L’insigne était une croix en bronze, comme les autres Croix de Guerre françaises, mais sans les deux glaives croisés. Le médaillon de l’avers portait un aigle sur lequel était superposé l’écusson tricolore avec l’inscription FRANCE . Une couronne formée de deux branches de laurier cerclait le médaillon. Le médaillon du revers portait sur trois lignes l’inscription CROIX DE GUERRE LEGIONNAIRE.
Le ruban était vert, bordé de noir avec au centre sept minces bandes verticales noires. Les signes distinctifs pour les citations étaient les mêmes que pour les autres Croix de Guerre.
Il y eut environ 400 croix distribuées. La suppression de cette décoration date du 7 janvier 1944.
LA CROIX DE GUERRE, dite « de Londres »
DESCRIPTION
C’est vers la fin de 1942 que fut réalisée à Londres la frappe de cette croix en bronze ne portant aucun millésime à son revers.
Son ruban avait les mêmes couleurs disposées comme celui de la Croix de Guerre 1939.
ATTRIBUTION
La France Libre à Londres attribuait des citations aux combattants des trois armées constituant les Forces Françaises Libres.
LA CROIX DE GUERRE 1943, dite « de Giraud »
ORIGINE
Lorsque le général GIRAUD fut devenu le commandant en chef civil et militaire des troupes françaises en Algérie après le débarquement américain, il institua le 16 mars 1943 une Croix de Guerre.
DESCRIPTION
La croix de fabrication locale fut réalisée avec des moyens techniques réduits. En bronze, elle était à peu près identique à la Croix de Guerre 1914-1918, sauf que sur l’avers l’effigie de la République était remplacée par deux drapeaux français croisés et que le millésime du revers était 1943. En ce qui concerne le ruban, il y eut de nombreuses variantes suivant l’armée de Terre ou l’armée de l’Air. Certains rubans auraient même été verts avec des raies noires !
ATTRIBUTION
Cette Croix de Guerre était destinée à récompenser les actions postérieures au 20 novembre 1942, principalement pendant la campagne de Tunisie.
Le 28 août 1943, dans un bataillon du 9ème RTA, des Croix de Guerre furent remises, mais uniquement les rubans qui étaient ceux de la Croix de Guerre de 1914-1918, car les croix en bronze n’avaient pu être fournies.
Son port fut interdit par le général DE GAULLE le 9 novembre 1943.
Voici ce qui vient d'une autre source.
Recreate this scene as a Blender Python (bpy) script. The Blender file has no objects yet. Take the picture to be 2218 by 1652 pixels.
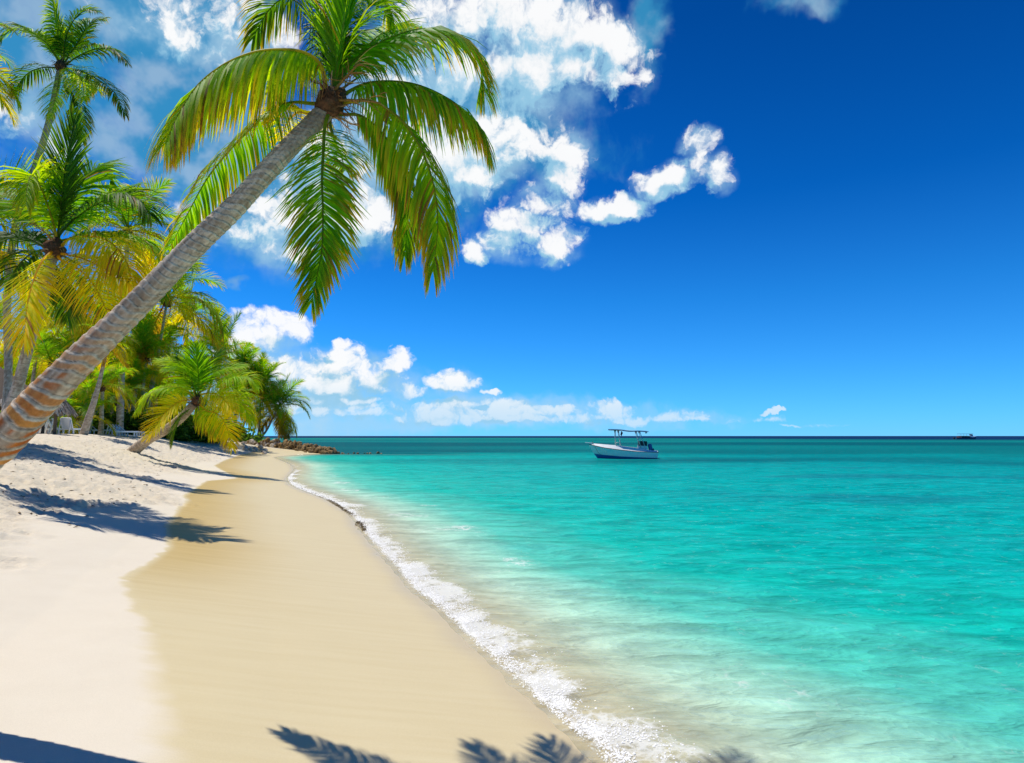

LA CROIX DE GUERRE 1939-1945
Aujourd’hui, la seule Croix de Guerre officielle pour commémorer les citations lors de la 2ème guerre mondiale est celle dont la forme et les couleurs du ruban furent fixées par le décret-loi du 26 septembre 1939 et que confirma l’ordonnance du 7 janvier 1944.
Le capitaine CLOSTERMANN, des Forces Aériennes Françaises Libres, était décoré de la Croix de Guerre 1939-1945 avec 27 palmes.
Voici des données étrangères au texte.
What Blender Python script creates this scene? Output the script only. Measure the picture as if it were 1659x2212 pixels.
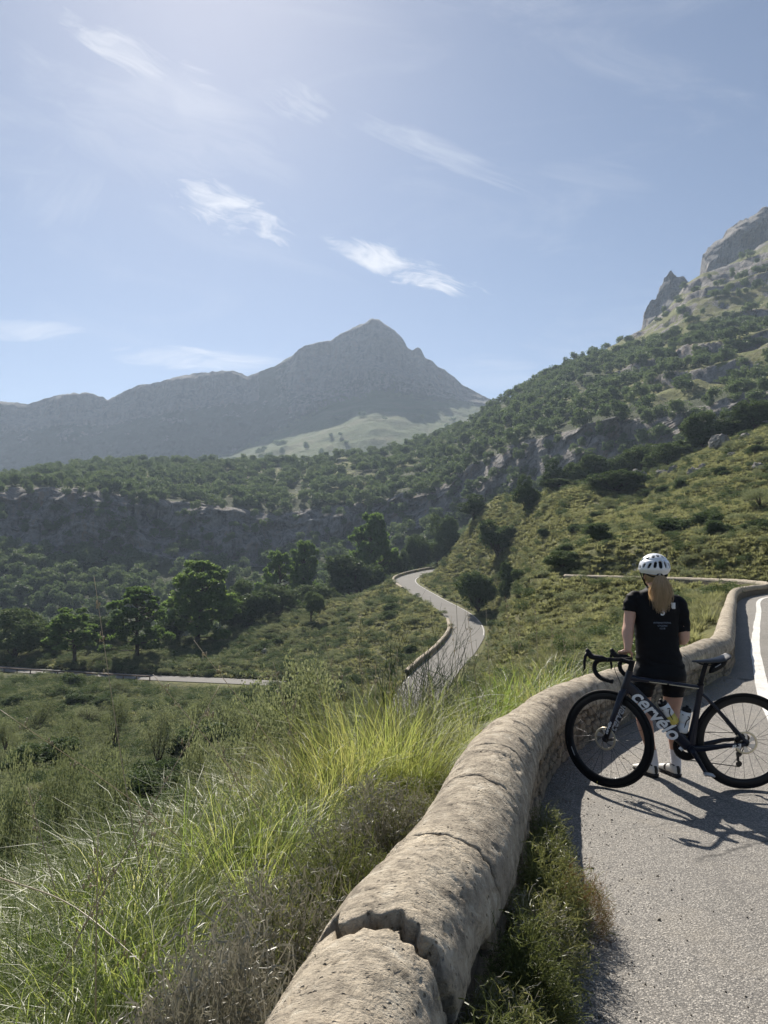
import bpy, bmesh, math, random
import numpy as np
from mathutils import Vector, Matrix, Euler
R = math.radians
SC = bpy.context.scene
COL = SC.collection
for o in list(bpy.data.objects): bpy.data.objects.remove(o)

# ------------------------------------------------------------------ camera
FPX, CAMH = 770.0, 1.58
PITCH = math.atan(52.0 / FPX)
cam_d = bpy.data.cameras.new('camera')
cam = bpy.data.objects.new('camera', cam_d); COL.objects.link(cam)
cam.location = (0, 0, CAMH); cam.rotation_euler = (math.pi / 2 + PITCH, 0, 0)
cam_d.sensor_fit = 'HORIZONTAL'; cam_d.sensor_width = 36; cam_d.lens = 36 * FPX / 768
cam_d.clip_start = 0.05; cam_d.clip_end = 20000
SC.camera = cam

# ------------------------------------------------------------------ sun, exposure, renderer
SUN_AZ, SUN_EL = R(-14), R(41)
SUN_DIR = Vector((math.sin(SUN_AZ) * math.cos(SUN_EL), math.cos(SUN_AZ) * math.cos(SUN_EL), math.sin(SUN_EL)))
sun_d = bpy.data.lights.new('sun', 'SUN'); sun_d.energy = 5.0; sun_d.angle = R(0.6); sun_d.color = (1.0, 0.93, 0.83)
sun = bpy.data.objects.new('sun', sun_d); COL.objects.link(sun)
sun.rotation_euler = (-SUN_DIR).to_track_quat('-Z', 'Y').to_euler()
SKY_STRENGTH = 0.05
HAZE_DENSITY, HAZE_ANISO = 0.00017, 0.25
vs = SC.view_settings
vs.view_transform = 'Standard'; vs.look = 'None'; vs.exposure = 0.88; vs.gamma = 1.0; vs.use_curve_mapping = False
cy = SC.cycles
cy.max_bounces = 4; cy.diffuse_bounces = 2; cy.glossy_bounces = 2; cy.transmission_bounces = 4
cy.transparent_max_bounces = 8; cy.volume_bounces = 0; cy.sample_clamp_indirect = 4.0
cy.caustics_reflective = False; cy.caustics_refractive = False
cy.use_denoising = True
try:
    cy.denoiser = 'OPENIMAGEDENOISE'; cy.denoising_input_passes = 'RGB_ALBEDO_NORMAL'
except Exception: pass
cy.use_adaptive_sampling = True; cy.adaptive_threshold = 0.025

# ------------------------------------------------------------------ node helper
class NT:
    def __init__(s, nt): s.nt = nt; nt.nodes.clear()
    def n(s, typ, props=None, **ins):
        nd = s.nt.nodes.new(typ)
        for k, v in (props or {}).items(): setattr(nd, k, v)
        for k, v in ins.items():
            key = k.replace('_', ' ')
            if k.startswith('i') and k[1:].isdigit(): sk = nd.inputs[int(k[1:])]
            else: sk = nd.inputs[key]
            if isinstance(v, bpy.types.NodeSocket): s.nt.links.new(v, sk)
            elif isinstance(v, bpy.types.Node): s.nt.links.new(v.outputs[0], sk)
            elif isinstance(v, (tuple, list)) and len(v) == 3 and sk.type == 'RGBA': sk.default_value = (*v, 1)
            else: sk.default_value = v
        return nd
    def m(s, op, a, b=0.0, c=0.0, clamp=False):
        return s.n('ShaderNodeMath', {'operation': op, 'use_clamp': clamp}, i0=a, i1=b, i2=c).outputs[0]
    def mix(s, f, a, b, blend='MIX'):
        nd = s.nt.nodes.new('ShaderNodeMix'); nd.data_type = 'RGBA'; nd.blend_type = blend
        for idx, v in ((0, f), (6, a), (7, b)):
            sk = nd.inputs[idx]
            if isinstance(v, bpy.types.NodeSocket): s.nt.links.new(v, sk)
            elif isinstance(v, (tuple, list)): sk.default_value = (*v[:3], 1)
            else: sk.default_value = v
        return nd.outputs[2]
    def noise(s, vec, scale, detail=4, rough=0.55, dist=0.0):
        nd = s.n('ShaderNodeTexNoise', None, Scale=scale, Detail=detail, Roughness=rough, Distortion=dist)
        if vec is not None: s.nt.links.new(vec, nd.inputs['Vector'])
        return nd
    def ramp(s, f, stops, interp='LINEAR'):
        nd = s.n('ShaderNodeValToRGB', None, Fac=f); cr = nd.color_ramp; cr.interpolation = interp
        while len(cr.elements) < len(stops): cr.elements.new(0.5)
        for e, (p, c) in zip(cr.elements, stops):
            e.position = p; e.color = (*c, 1) if isinstance(c, (tuple, list)) else (c, c, c, 1)
        return nd.outputs[0]
    def mapr(s, v, a, b, c=0.0, d=1.0, smooth=False):
        nd = s.n('ShaderNodeMapRange', {'interpolation_type': 'SMOOTHSTEP' if smooth else 'LINEAR'}, i0=v, i1=a, i2=b, i3=c, i4=d)
        return nd.outputs[0]

def new_mat(name):
    m = bpy.data.materials.new(name); m.use_nodes = True
    return m, NT(m.node_tree)
MATS = {}

# ------------------------------------------------------------------ world: sky with thin cirrus
def pdir(px, py):
    """direction of a point of the photograph (1659 x 2212 measure)"""
    x, y = px * 768 / 1659, py * 1024 / 2212
    a, b = (x - 384) / FPX, -(y - 512) / FPX
    c, s_ = math.cos(PITCH), math.sin(PITCH)
    return Vector((a, c - b * s_, s_ + b * c))
def W(px, py, d):
    v = pdir(px, py); k = d / v.y
    return (v.x * k, d, CAMH + v.z * k)
world = bpy.data.worlds.new('World'); SC.world = world; world.use_nodes = True
w = NT(world.node_tree)
sky = w.n('ShaderNodeTexSky', {'sky_type': 'NISHITA', 'sun_disc': False, 'sun_elevation': SUN_EL, 'sun_rotation': SUN_AZ,
        'altitude': 2600, 'air_density': 1.0, 'dust_density': 2.7, 'ozone_density': 1.6})
tc = w.n('ShaderNodeTexCoord').outputs['Generated']
sep = w.n('ShaderNodeSeparateXYZ', None, Vector=tc)
yy = w.m('MAXIMUM', sep.outputs[1], 0.05)
U = w.m('DIVIDE', sep.outputs[0], yy); V = w.m('DIVIDE', sep.outputs[2], yy)
uv = w.n('ShaderNodeCombineXYZ', None, X=U, Y=V, Z=0.0).outputs[0]
def cloud_band(cx, cy, lx, ly, ang, scale, stretch, amt, seed, lo=0.42, hi=0.75):
    d = pdir(cx, cy); u0, v0 = d.x / d.y, d.z / d.y
    du = w.m('SUBTRACT', U, u0); dv = w.m('SUBTRACT', V, v0)
    ca, sa = math.cos(R(ang)), math.sin(R(ang))
    a = w.m('ADD', w.m('MULTIPLY', du, ca), w.m('MULTIPLY', dv, sa))
    b = w.m('SUBTRACT', w.m('MULTIPLY', dv, ca), w.m('MULTIPLY', du, sa))
    L = 1 / (1659 * FPX / 768)
    ea = w.m('DIVIDE', a, lx * L); eb = w.m('DIVIDE', b, ly * L)
    r2 = w.m('ADD', w.m('MULTIPLY', ea, ea), w.m('MULTIPLY', eb, eb))
    mask = w.mapr(r2, 1.0, 0.0, 0.0, 1.0, True)
    vec = w.n('ShaderNodeCombineXYZ', None, X=w.m('MULTIPLY', a, scale / stretch), Y=w.m('MULTIPLY', b, scale), Z=seed).outputs[0]
    # bend the coordinates so the streaks curl, then lay fine fibres along them
    wv = w.noise(vec, 0.55, 3, 0.5).outputs['Color']
    vec2 = w.n('ShaderNodeVectorMath', {'operation': 'MULTIPLY_ADD'}, i0=wv, i1=(2.2, 2.4, 0.0), i2=vec).outputs[0]
    nz = w.noise(vec2, 1.0, 8, 0.60, 0.5).outputs[0]
    fib = w.noise(w.n('ShaderNodeMapping', None, Vector=vec2, Scale=(0.8, 3.0, 1.0)).outputs[0], 1.3, 6, 0.65, 0.6).outputs[0]
    q = w.m('ADD', w.m('MULTIPLY', nz, 0.70), w.m('MULTIPLY', fib, 0.30))
    q = w.m('ADD', q, w.m('MULTIPLY', w.m('SUBTRACT', mask, 0.60), 0.24))
    body = w.mapr(q, lo, hi, 0, 1, True)
    return w.m('MULTIPLY', w.m('MULTIPLY', body, w.mapr(mask, 0.0, 0.35, 0, 1, True)), amt)
bands = [cloud_band(330, 140, 330, 75, -27, 24, 3.0, 0.60, 1.3, 0.48, 0.78), cloud_band(300, 250, 480, 190, -22, 12, 2.4, 0.28, 6.6, 0.46, 0.82),
         cloud_band(500, 455, 215, 75, -26, 36, 2.2, 0.75, 3.7, 0.48, 0.74), cloud_band(870, 575, 240, 55, -17, 36, 2.8, 0.85, 5.2, 0.47, 0.73),
         cloud_band(960, 335, 330, 45, -24, 24, 5.5, 0.30, 7.7, 0.47, 0.78), cloud_band(650, 225, 190, 70, -28, 30, 2.6, 0.38, 2.2, 0.49, 0.76),
         cloud_band(410, 775, 300, 40, -3, 32, 4.0, 0.65, 8.4, 0.46, 0.74), cloud_band(70, 715, 260, 36, -4, 32, 4.0, 0.45, 4.4, 0.47, 0.75),
         cloud_band(1060, 810, 220, 60, -4, 16, 4.0, 0.22, 11.0), cloud_band(120, 400, 130, 130, 60, 18, 3.0, 0.16, 12.5), cloud_band(1300, 390, 200, 60, -10, 16, 4.5, 0.14, 13.5)]
cl = bands[0]
for b_ in bands[1:]: cl = w.m('MAXIMUM', cl, b_)
# faint veil that goes on over the whole sky
veil = w.noise(w.n('ShaderNodeMapping', None, Vector=tc, Scale=(2.0, 3.5, 7.0)).outputs[0], 1.6, 6, 0.6, 0.8).outputs[0]
veil = w.m('MULTIPLY', w.mapr(veil, 0.50, 0.85, 0, 1, True), 0.22)
cl = w.m('MAXIMUM', cl, veil)
CLOUD_LUM = 10.5
col = w.mix(cl, sky.outputs[0], (CLOUD_LUM, CLOUD_LUM * 1.0, CLOUD_LUM * 1.02))
bg = w.n('ShaderNodeBackground', None, Color=col, Strength=SKY_STRENGTH)
w.n('ShaderNodeOutputWorld', None, Surface=bg.outputs[0])
# ------------------------------------------------------------------ numpy noise
def _hash(ix, iy, iz, seed):
    h = (ix * 374761393 + iy * 668265263 + iz * 2147483647 + seed * 974634777) & 0xFFFFFFFF
    h = ((h ^ (h >> 13)) * 1274126177) & 0xFFFFFFFF
    h = h ^ (h >> 16)
    return (h & 0xFFFFFF) / float(0xFFFFFF)
def vnoise(p, seed=0):
    """smooth value noise in -1..1, p: (n,3)"""
    p = np.asarray(p, float); i = np.floor(p).astype(np.int64); f = p - i; f = f * f * f * (f * (f * 6 - 15) + 10)
    out = 0
    for dx in (0, 1):
        for dy in (0, 1):
            for dz in (0, 1):
                wgt = (f[:, 0] if dx else 1 - f[:, 0]) * (f[:, 1] if dy else 1 - f[:, 1]) * (f[:, 2] if dz else 1 - f[:, 2])
                out = out + wgt * _hash(i[:, 0] + dx, i[:, 1] + dy, i[:, 2] + dz, seed)
    return out * 2 - 1
def fbm(p, oct=5, seed=0, gain=0.5, lac=2.03):
    p = np.asarray(p, float); a = 1.0; s = 0; t = 0
    for k in range(oct):
        s = s + a * vnoise(p, seed + k * 17); t += a; p = p * lac + 11.3; a *= gain
    return s / t
def ridged(p, oct=5, seed=0, gain=0.5):
    p = np.asarray(p, float); a = 1.0; s = 0; t = 0
    for k in range(oct):
        s = s + a * (1 - 2 * np.abs(vnoise(p, seed + k * 13))); t += a; p = p * 2.07 + 5.1; a *= gain
    return s / t
def sstep(x, a, b):
    t = np.clip((np.asarray(x, float) - a) / (b - a), 0, 1); return t * t * (3 - 2 * t)
RNG = np.random.default_rng(7)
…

Cette Croix de Guerre avec palme ou étoile en bronze, en argent ou en vermeil a été attribuée à 1585 villes ou villages de France métropolitaine, de l’Afrique du Nord et des territoires d’outre-mer.
Les deux Croix de Guerre se portent après la Médaille Militaire.
BIBLIOGRAPHIE:
CLOSTERMANN(Pierre)
« Le grand cirque »
Flammarion, 1949
LE RIBAULT (Loïc), CAMINADE (Bernard), LACOMBE (Eric)
« Décorations » 3e édition
Editions du Pécari, Biarritz 1998.
MONNET (Gustave)
"Morituri vos salutant"
Les cahiers de la Mémoire. Cahier N° 12
FSALE / Comité de la Mémoire
FREMY (Dominique et Michèle)
« QUID » 1997
Editions Robert Laffont.
Monnaie de Paris
« Les décorations officielles françaises »
Imprimerie nationale, Paris 1956.
Commandement de la Légion étrangère
« Képi Blanc » Mensuel
« L’ILLUSTRATION » 1914-1918
Le Musée du Souvenir Militaire de Lyon
NOTES:
[1] Dans quelques unités, des officiers avaient pris l’initiative de faire porter à leurs hommes « cités à l’ordre » une marque distinctive
[2] Mais c’est surtout l’insigne de la Croix du Mérite de Guerre créée en Allemagne le 18 octobre 1939 qui ressemble étrangement à celui de la Croix de Guerre française.
[3] Cette décoration officielle fut surnommée la « médaille en chocolat » en raison de la couleur bronze patiné de l’insigne
[4] Certaines documentations phaléristes citent la création d’une palme d’argent et même d’or qui aurait remplacé 5 palmes de bronze et plus
[5] A la fin de la guerre de 1914-1918, la Croix de Guerre du drapeau du Régiment de Marche de la Légion étrangère et celle du Régiment d’Infanterie Coloniale du Maroc portaient 9 palmes.